## Work to do
Write out the whole listing word for word.
[begin Given information]
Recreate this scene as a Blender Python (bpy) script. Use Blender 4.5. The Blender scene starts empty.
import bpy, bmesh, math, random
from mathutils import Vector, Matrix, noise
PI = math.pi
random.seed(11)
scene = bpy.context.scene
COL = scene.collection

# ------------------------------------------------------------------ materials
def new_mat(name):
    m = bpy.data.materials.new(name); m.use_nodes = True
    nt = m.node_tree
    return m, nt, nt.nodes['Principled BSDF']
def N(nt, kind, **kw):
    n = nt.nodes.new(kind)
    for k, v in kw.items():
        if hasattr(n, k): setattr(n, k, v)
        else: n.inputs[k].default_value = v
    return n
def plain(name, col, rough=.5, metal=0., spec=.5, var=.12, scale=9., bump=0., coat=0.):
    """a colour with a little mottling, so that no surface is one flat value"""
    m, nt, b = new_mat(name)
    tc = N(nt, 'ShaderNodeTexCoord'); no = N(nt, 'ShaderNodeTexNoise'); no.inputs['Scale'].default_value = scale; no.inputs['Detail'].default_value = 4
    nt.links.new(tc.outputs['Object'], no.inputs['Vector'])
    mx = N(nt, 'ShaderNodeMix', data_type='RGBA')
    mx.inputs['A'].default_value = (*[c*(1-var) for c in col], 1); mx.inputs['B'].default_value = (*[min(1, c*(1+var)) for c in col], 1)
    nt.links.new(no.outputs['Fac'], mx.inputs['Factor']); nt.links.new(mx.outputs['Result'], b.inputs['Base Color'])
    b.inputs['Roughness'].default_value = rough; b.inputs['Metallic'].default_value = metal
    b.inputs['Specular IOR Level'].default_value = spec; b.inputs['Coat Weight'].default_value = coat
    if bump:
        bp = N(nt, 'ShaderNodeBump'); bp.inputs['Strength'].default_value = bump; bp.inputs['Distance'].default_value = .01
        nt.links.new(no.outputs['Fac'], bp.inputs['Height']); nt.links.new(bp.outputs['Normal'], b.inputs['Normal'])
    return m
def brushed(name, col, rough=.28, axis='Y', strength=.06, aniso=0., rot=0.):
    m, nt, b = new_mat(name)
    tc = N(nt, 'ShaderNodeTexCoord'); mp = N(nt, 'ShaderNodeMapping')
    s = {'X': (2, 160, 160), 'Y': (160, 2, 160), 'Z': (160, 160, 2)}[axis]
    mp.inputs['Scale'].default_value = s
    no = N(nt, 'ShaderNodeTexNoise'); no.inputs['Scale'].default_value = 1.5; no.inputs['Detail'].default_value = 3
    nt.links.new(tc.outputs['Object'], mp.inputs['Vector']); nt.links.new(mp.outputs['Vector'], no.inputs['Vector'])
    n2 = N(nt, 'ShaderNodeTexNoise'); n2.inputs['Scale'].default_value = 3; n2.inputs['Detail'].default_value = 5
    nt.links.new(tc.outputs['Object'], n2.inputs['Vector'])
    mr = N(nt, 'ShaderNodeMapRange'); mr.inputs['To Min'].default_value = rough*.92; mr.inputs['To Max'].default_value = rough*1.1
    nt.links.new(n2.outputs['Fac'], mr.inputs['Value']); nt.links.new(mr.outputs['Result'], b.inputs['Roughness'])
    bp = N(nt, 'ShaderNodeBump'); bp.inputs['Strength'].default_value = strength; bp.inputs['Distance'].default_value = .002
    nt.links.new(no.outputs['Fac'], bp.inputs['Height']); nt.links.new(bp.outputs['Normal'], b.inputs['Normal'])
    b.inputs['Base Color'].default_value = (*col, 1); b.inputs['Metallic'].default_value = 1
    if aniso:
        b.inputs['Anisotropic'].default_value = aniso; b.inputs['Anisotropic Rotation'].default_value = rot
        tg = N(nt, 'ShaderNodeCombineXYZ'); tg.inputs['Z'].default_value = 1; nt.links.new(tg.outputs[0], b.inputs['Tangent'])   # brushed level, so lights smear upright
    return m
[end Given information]
## Worked answer
Recreate this scene as a Blender Python (bpy) script. Use Blender 4.5. The Blender scene starts empty.
import bpy, bmesh, math, random
from mathutils import Vector, Matrix, noise
PI = math.pi
random.seed(11)
scene = bpy.context.scene
COL = scene.collection

# ------------------------------------------------------------------ materials
def new_mat(name):
    m = bpy.data.materials.new(name); m.use_nodes = True
    nt = m.node_tree
    return m, nt, nt.nodes['Principled BSDF']
def N(nt, kind, **kw):
    n = nt.nodes.new(kind)
    for k, v in kw.items():
        if hasattr(n, k): setattr(n, k, v)
        else: n.inputs[k].default_value = v
    return n
def plain(name, col, rough=.5, metal=0., spec=.5, var=.12, scale=9., bump=0., coat=0.):
    """a colour with a little mottling, so that no surface is one flat value"""
    m, nt, b = new_mat(name)
    tc = N(nt, 'ShaderNodeTexCoord'); no = N(nt, 'ShaderNodeTexNoise'); no.inputs['Scale'].default_value = scale; no.inputs['Detail'].default_value = 4
    nt.links.new(tc.outputs['Object'], no.inputs['Vector'])
    mx = N(nt, 'ShaderNodeMix', data_type='RGBA')
    mx.inputs['A'].default_value = (*[c*(1-var) for c in col], 1); mx.inputs['B'].default_value = (*[min(1, c*(1+var)) for c in col], 1)
    nt.links.new(no.outputs['Fac'], mx.inputs['Factor']); nt.links.new(mx.outputs['Result'], b.inputs['Base Color'])
    b.inputs['Roughness'].default_value = rough; b.inputs['Metallic'].default_value = metal
    b.inputs['Specular IOR Level'].default_value = spec; b.inputs['Coat Weight'].default_value = coat
    if bump:
        bp = N(nt, 'ShaderNodeBump'); bp.inputs['Strength'].default_value = bump; bp.inputs['Distance'].default_value = .01
        nt.links.new(no.outputs['Fac'], bp.inputs['Height']); nt.links.new(bp.outputs['Normal'], b.inputs['Normal'])
    return m
def brushed(name, col, rough=.28, axis='Y', strength=.06, aniso=0., rot=0.):
    m, nt, b = new_mat(name)
    tc = N(nt, 'ShaderNodeTexCoord'); mp = N(nt, 'ShaderNodeMapping')
    s = {'X': (2, 160, 160), 'Y': (160, 2, 160), 'Z': (160, 160, 2)}[axis]
    mp.inputs['Scale'].default_value = s
    no = N(nt, 'ShaderNodeTexNoise'); no.inputs['Scale'].default_value = 1.5; no.inputs['Detail'].default_value = 3
    nt.links.new(tc.outputs['Object'], mp.inputs['Vector']); nt.links.new(mp.outputs['Vector'], no.inputs['Vector'])
    n2 = N(nt, 'ShaderNodeTexNoise'); n2.inputs['Scale'].default_value = 3; n2.inputs['Detail'].default_value = 5
    nt.links.new(tc.outputs['Object'], n2.inputs['Vector'])
    mr = N(nt, 'ShaderNodeMapRange'); mr.inputs['To Min'].default_value = rough*.92; mr.inputs['To Max'].default_value = rough*1.1
    nt.links.new(n2.outputs['Fac'], mr.inputs['Value']); nt.links.new(mr.outputs['Result'], b.inputs['Roughness'])
    bp = N(nt, 'ShaderNodeBump'); bp.inputs['Strength'].default_value = strength; bp.inputs['Distance'].default_value = .002
    nt.links.new(no.outputs['Fac'], bp.inputs['Height']); nt.links.new(bp.outputs['Normal'], b.inputs['Normal'])
    b.inputs['Base Color'].default_value = (*col, 1); b.inputs['Metallic'].default_value = 1
    if aniso:
        b.inputs['Anisotropic'].default_value = aniso; b.inputs['Anisotropic Rotation'].default_value = rot
        tg = N(nt, 'ShaderNodeCombineXYZ'); tg.inputs['Z'].default_value = 1; nt.links.new(tg.outputs[0], b.inputs['Tangent'])   # brushed level, so lights smear upright
    return m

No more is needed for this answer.